**Given task**
Look through the data and write out every line with the word "part" in it.

**Data block**
____________

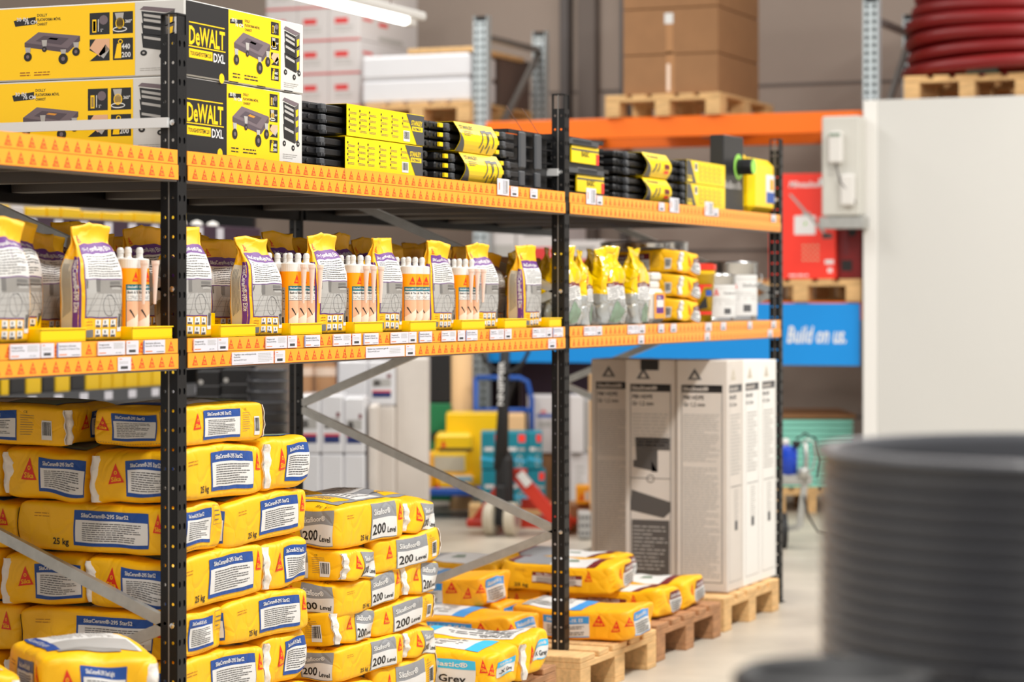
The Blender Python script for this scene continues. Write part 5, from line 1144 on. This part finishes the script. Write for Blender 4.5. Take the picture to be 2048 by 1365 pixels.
carton('dark_pack', .6, .85, 1.2, 'violet_dark', 'dark brown pack of goods under the banner, behind the second post', 'package', (XB+.36, 2.4, 0))
tbox('green_carton', 855, 902, 808, 1003, 16.08, 'green_box', 'tall green carton with black emblem behind the trolley', arts=lambda w, h: Art().circ(w*.4, h*.66, w*.28, 'ink_black', 14, h*.06))
tbox('dark_gap', 853, 903, 700, 806, 16.1, 'plastic_black', 'black filler box for the dark gap above the green carton')  # black box put where only a dark gap shows above the carton
kt = thing('cardboard_tube', 'thick upright kraft cardboard column behind the blue trolley', 'tube', at_(922, 16.15)); MB().lathe([(.072, 0), (.078, .01), (.078, 1.5), (.072, 1.5), (.07, .02)], 'kraft_light', 24).build('tube_wall', kt, True)
def whb(w, h): return Art().rect(w*.35, h*.62, w*.95, h*.68, 'tag_blue').rect(w*.4, h*.45, w*.9, h*.56, 'ink_light').poly([(w*.45, h*.7), (w*.6, h*.76), (w*.75, h*.7)], 'box_print_red')
tbox('white_bucket_box', 1055, 1108, 792, 907, 16.05, 'carton_white', 'white carton with blue line, just left of the second post', arts=whb)
tbox('white_bucket_box', 1058, 1106, 909, 1030, 16.07, 'carton', 'brown carton under the white carton with the blue line')
tbox('white_bucket_box', 1140, 1168, 792, 907, 15.6, 'carton_white', 'white carton seen just right of the second post')
tbox('white_bucket_box', 1169, 1184, 800, 907, 15.7, 'ink_light', 'narrow pale grey carton right of the second post')
tbox('white_bucket_box', 1140, 1178, 909, 1013, 15.65, 'carton_white', 'white carton under the pale one, right of the second post', arts=lambda w, h: Art().lines(w*.3, h*.3, w*.8, h*.8, 5, 'ink_light', .4, 3))
tbox('cardboard_box', 1182, 1206, 748, 900, 14.2, 'kraft_light', 'upper kraft carton left of the tall beige boxes', d=.4); tbox('cardboard_box', 1181, 1206, 901, 1013, 14.2, 'kraft_light', 'middle kraft carton left of the tall beige boxes', d=.4); tbox('cardboard_box', 1183, 1208, 1014, 1078, 14.2, 'kraft_light', 'lowest kraft carton left of the tall beige boxes', d=.4)
tbox('small_carton', 1153, 1181, 973, 1009, 14.5, 'sack_orange', 'small orange carton with red mark right of the second post', d=.15, arts=lambda w, h: Art().poly([(w*.2, h*.2), (w*.5, h*.2), (w*.35, h*.7)], 'sika_red').rect(w*.6, h*.2, w*.9, h*.7, 'label_white'))
tbox('brown_carton', 1140, 1182, 1010, 1070, 14.55, 'carton', 'brown carton under the small orange carton', d=.3)
tbox('patterned_crate', 1157, 1182, 1026, 1078, 14.1, 'photo_light', 'small pale crate with dotted sides on the floor right of the second post', 'crate', d=.2, arts=lambda w, h: [Art().circ(0, 0, .001, 'white')][0] if False else (lambda A: ([A.circ(w*(.2+.3*i), h*(.2+.3*j), w*.1, 'ink_grey', 10, h*.09) for i in range(3) for j in range(3)], A)[1])(Art()))
# film-wrapped white sacks on a pallet behind the first bay
def wr(k):
    def f(w, h):
        a = Art(); a.rect(w*.15, h*.42, w*.85, h*.6, 'photo_light').rect(w*.15, h*.3, w*.85, h*.34, 'box_print_red').rect(w*.15, h*.18, w*.85, h*.3, 'ink_navy').poly([(w*.2, h*.42), (w*.5, h*.46), (w*.4, h*.58), (w*.2, h*.55)], 'photo_dark').rect(w*.7, h*.62, w*.85, h*.7, 'maroon'); return a
    return f
WG = 'film-wrapped white sacks'
for k, (a0, a1, b0, b1, Z, nm_) in enumerate(((596, 640, 790, 908, 13.4, 'upper far left'), (641, 686, 790, 908, 13.42, 'upper second from the left'), (687, 730, 795, 908, 13.44, 'upper third from the left'), (596, 640, 909, 1110, 13.4, 'lower far left'), (641, 686, 909, 1110, 13.42, 'lower second from the left'), (687, 730, 909, 1110, 13.44, 'lower third from the left'),
        (675, 735, 722, 794, 13.9, 'topmost left'), (736, 790, 722, 812, 13.9, 'topmost beside the tall wrapped column'), (736, 753, 812, 1110, 13.5, 'narrow one before the wide column'), (755, 790, 813, 1110, 13.9, 'tall pale one in the middle'), (791, 856, 716, 1110, 13.95, 'tallest, at the right end'))):
    tbox('wrapped_sack', a0, a1, b0, b1, Z, 'film_white' if k < 8 else 'carton_beige', f'white film-wrapped sack stack behind the first bay, {nm_}', 'package', d=.35, arts=(wr(k) if k in (0, 1, 2, 7) else None), c=.01, group=WG)
for k, (a0, a1) in enumerate(((598, 628), (630, 672))):
    x_, y_ = wxy((a0+a1)/2, 14.6); r = (a1-a0)/2/F_PX*14.6
    MB().lathe([(r, 0), (r, zp(726, 14.6)), (r*.8, zp(726, 14.6)), (r*.8, .1)], 'carton', 22).build('paper_roll', smooth=True, loc=(x_, y_, 0)); o = bpy.data.objects['paper_roll' if k == 0 else 'paper_roll.001']; tag(o, f'upright brown paper roll above the wrapped white sacks, {("left", "right")[k]} one', 'roll', 'brown paper rolls')
    MB().lathe([(r+.001, zp(752, 14.6)), (r+.0015, zp(752, 14.6)), (r+.0015, zp(735, 14.6)), (r+.001, zp(735, 14.6))], 'peach_light', 22, closed=True).build('paper_band', o)
# black ribbed tubs and bins beyond the rack
def tub_stack(px, Z, r, ztop, n, m, lab):
    x_, y_ = wxy(px, Z); pit = ztop/n
    for k in range(n):
        z0 = k*pit
        MB().lathe([(r*.93, z0), (r*.99, z0+pit*.75), (r*1.04, z0+pit*.78), (r*1.04, z0+pit*.98), (r*.9, z0+pit*.98), (r*.86, z0)], m, 28, closed=True).build('mortar_tub', smooth=True, loc=(x_, y_, 0))
        o = bpy.data.objects[-1] if False else None
    return x_, y_
def tag_last(prefix, n0, labels, cat, group):
    os_ = [o for o in COL.objects if o.name.split('.')[0] == prefix and not o.get('label')]
    for i, o in enumerate(os_): tag(o, labels(i, len(os_)), cat, group)
tub_stack(535, 11.2, .092, zp(738, 11.2), 22, 'drum_black', '')
tag_last('mortar_tub', 0, lambda i, n: f'black ribbed tub nested in the tall stack behind the rack, {("lowest part" if i < n//2 else "upper part")} of the column', 'tub', 'nested black tubs behind the rack')
for k, (a0, a1, b0) in enumerate(((392, 440, 742), (441, 496, 738), (500, 506, 745))):
    if k < 2: tbox('black_bin', a0, a1, b0, 1250, 11.4, 'plastic_black', ('black plastic bin stack left of the ribbed tubs', 'black plastic bin stack with a bright catch, next to the ribbed tubs')[k], 'bin', d=.2, arts=lambda w, h: Art().rect(0, h*.93, w, h*.935, 'ink_grey').rect(0, h*.88, w, h*.885, 'ink_grey').circ(w*.2, h*.95, .012, 'ink_light', 10))
# shop shelving seen through the first bay
gs = thing('shop_shelving', 'dark shop shelving with tagged rails, seen behind the left half of the rack', 'shelving', (3.4, 3.3, 0))
for z, m, x1, h in ((1.715, 'plastic_grey', 2.95, .085), (.905, 'plastic_grey', 2.35, .06), (.2, 'plastic_grey', 2.6, .08)):
    MB().box(0, 0, z, x1, .5, z+.03, 'steel_dark').build('shelf', gs); MB().box(0, -.03, z-.01, x1, 0, z+h, m if z < 1 else 'violet_dark', .004).build('rail', gs)
    for q in range(9):
        xx = .7+q*.22
        if xx < x1-.1: MB().box(xx, -.034, z+.008, xx+.07, -.031, z+h-.012, 'tag_white').build('price_tag', gs)
MB().box(0, .5, 0, 2.95, .53, 2.1, 'steel_dark').build('back_panel', gs)
for x in (0, 2.92): MB().box(x, .0, 0, x+.03, .5, 2.1, 'post_black').build('side_panel', gs)
r = random.Random(3); x = 3.45; k = 0
while x < 5.6:
    w = r.choice((.1, .13, .16)); m = r.choice(('can_yellow', 'can_yellow', 'carton_white'))
    carton('product_box', w, .2, .09+.02*r.random(), m, f'small product box on the upper shop shelf behind the rack, {"yellow" if m == "can_yellow" else "white"}', 'box', (x, 3.32, 1.746), 0, [('F', Art().rect(w*.2, .02, w*.8, .05, 'ink_black'))], 'product boxes on the upper shop shelf'); x += w+.02; k += 1
x = 3.75
while x < 5.5:
    w = r.choice((.06, .1, .12)); m = r.choice(('can_yellow', 'can_yellow', 'can_yellow', 'dw_black'))
    carton('tool_box', w, .2, .19, m, f'small {"yellow" if m == "can_yellow" else "black"} tool box on the lower shop shelf behind the rack', 'box', (x, 3.32, .936), 0, [('F', Art().rect(w*.15, .12, w*.85, .15, 'ink_black' if m != 'dw_black' else 'label_white'))], 'tool boxes on the lower shop shelf'); x += w+.012
for k in range(5):
    MB().lathe([(.035, 0), (.04, .03), (.03, .075), (.005, .085)], 'tube_white', 14).build('light_speck', smooth=True, loc=(5.4+k*.17, 3.42, 1.747))  # white domes standing in for bright specks of reflected lamp light
tag_last('light_speck', 0, lambda i, n: 'white dome in a row on the dark shop shelf, standing in for lamp reflections', 'light speck', 'white domes for light specks on the shop shelf')
# right side behind the last post
tb_ = [(zp(1013, 15.9)+.0, 'w')]
nb = 12; z0 = .17; pz = (zp(838, 15.9)-z0)/nb
x_, y_ = wxy(1560, 15.9)
for k in range(nb):
    MB().box(0, 0, 0, .48, .8, pz-.009, 'teal_board').build('insulation_board', loc=(x_, y_, z0+k*pz)).rotation_euler = (0, 0, FACE)
tag_last('insulation_board', 0, lambda i, n: 'pale teal insulation board in the pile beside the last post', 'board', 'pile of teal boards')
q = pp.put((x_-.02, y_+.02, 0), FACE, 'pallet under the pile of teal insulation boards'); q.scale = (.6, .7, 1.15)
bt = MB().box(0, 0, 0, .5, .82, .03, 'carton', .004).build('top_board', loc=(x_, y_, z0+nb*pz)); bt.rotation_euler = (0, 0, FACE); tag(bt, 'brown cover board on the pile of teal boards', 'board')
pu = thing('spray_pump', 'wheeled spray pump with blue tank, chrome pipes and black hose', 'pump', at_(1600, 13.6), FACE)
s_ = 13.6/F_PX
MB().lathe([(.05, .42), (.052, .56), (.046, .575)], 'pump_blue', 20, (-.06, .05, 0)).build('tank', pu, True); MB().lathe([(.02, .575), (.022, .61), (.01, .62)], 'tube_white', 14, (-.075, .05, 0)).build('tank_cap', pu, True)
MB().box(-.12, .0, .36, .07, .12, .42, 'galv', .01).bar((.03, .03, .38), (.0, .03, .12), .035, .035, 'galv').bar((.0, .03, .12), (-.14, .05, .1), .03, .03, 'galv').build('frame', pu)
MB().tube([(.03, .0, .38), (.035, .0, .52), (.03, .0, .6)], .013, 'galv', 10).lathe([(.03, .4), (.034, .45), (.02, .46)], 'galv', 12, (.02, .0, 0)).build('pump_head', pu, True)
MB().tube([(.0, .0, .6), (.04, 0, .62), (.08, 0, .6), (.09, 0, .53), (.07, 0, .45), (.04, 0, .42)], .005, 'galv', 6).build('chrome_pipe', pu, True); MB().tube([(-.02, 0, .62), (.03, .02, .65), (.09, .02, .62), (.12, .02, .5), (.1, .02, .4)], .006, 'rubber', 6).tube([(.02, 0, .3), (.05, 0, .18), (.1, 0, .1), (.2, 0, .08)], .006, 'rubber', 6).build('hose', pu, True)
MB().lathe([(.01, .57), (.026, .59), (.02, .61)], 'rubber', 12, (-.02, .0, 0)).build('knob', pu, True)
w = MB().lathe([(.06, -.02), (.1, -.018), (.1, .018), (.06, .02)], 'rubber', 24, (-.09, .05, .1), axis='x').build('wheel', pu); MB().lathe([(.01, -.015), (.06, -.012), (.06, .012), (.01, .015)], 'galv', 16, (-.09, .05, .1), axis='x').build('hub', w)
MB().box(-.3, .1, .0, -.12, .2, .06, 'wood').build('chock', pu)

# ================================================================== nested black tubs in the foreground
TZ = 3.0; TR = .33; tx_, ty_ = wxy(0, 0)
X_ = .1262*TZ+TR*1.015; a_ = X_+.855; b_ = TZ-6.26
fx_, fy_ = SY*a_+CY*b_, -CY*a_+SY*b_
ztop = 1.42-(905-594)*TZ/F_PX; N = 22; pit = .0176
for k in range(N):
    zt = ztop-k*pit; h = .0175 if k < N-1 else .06
    prof = [(TR*.95, zt-h), (TR*.98, zt-h), (TR*.998, zt-h*.2), (TR*.998, zt-h*.1), (TR*.976, zt), (TR*.95, zt)]
    if k == 0: prof = [(TR*.985, zt-h), (TR*.985, zt-.005), (TR*1.01, zt-.005), (TR*1.014, zt+.002), (TR*1.0, zt+.006), (TR*.94, zt+.007), (TR*.925, zt-.01), (TR*.9, zt-.5), (.001, zt-.5)]
    o = MB().lathe(prof, 'drum_black', 96, closed=True).build('builders_tub', smooth=True, loc=(fx_, fy_, 0))
    tag(o, ('topmost black builders tub of the nested stack, open and hollow' if k == 0 else f'black builders tub nested in the foreground stack, {["upper", "middle", "lower"][min(2, k//6)]} third'), 'tub', 'nested builders tubs in the foreground')
    if k in (1, 2, 3, 5, 13, 14, 15):
        for an in ((4.18 if k < 5 else 4.62) if k < 10 else 4.0,):
            MB().box(-.05, -.006, 0, .05, .004, pit*.7, 'rubber', .003).build('grip', o).location = (TR*1.004*math.cos(an-.9), TR*1.004*math.sin(an-.9), zt-h*.9)
            g = o.children[0]; g.rotation_euler = (0, 0, an-.9+math.pi/2)
zb = ztop-N*pit-.04
o = MB().lathe([(TR*.8, .0), (TR*.98, zb), (TR*.96, zb), (TR*.78, .01), (.001, .01)], 'drum_black', 72, closed=True).build('builders_tub', smooth=True, loc=(fx_, fy_, 0)); tag(o, 'black builders tub carrying the whole foreground stack', 'tub', 'nested builders tubs in the foreground')
rw = thing('round_basin', 'wide black basin low beside the foreground tub stack', 'basin', at_(1672, 2.62))
zr = zp(1338, 2.62)
MB().lathe([(.08, 0), (.098, zr-.04), (.11, zr-.03), (.112, zr-.008), (.1, zr), (.085, zr-.004), (.08, zr-.03), (.001, zr-.03)], 'rubber', 60, closed=True).build('basin_wall', rw, True)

____________

**Task answer**
The Blender Python script for this scene continues. Write part 5, from line 1144 on. This part finishes the script. Write for Blender 4.5. Take the picture to be 2048 by 1365 pixels.
tag_last('mortar_tub', 0, lambda i, n: f'black ribbed tub nested in the tall stack behind the rack, {("lowest part" if i < n//2 else "upper part")} of the column', 'tub', 'nested black tubs behind the rack')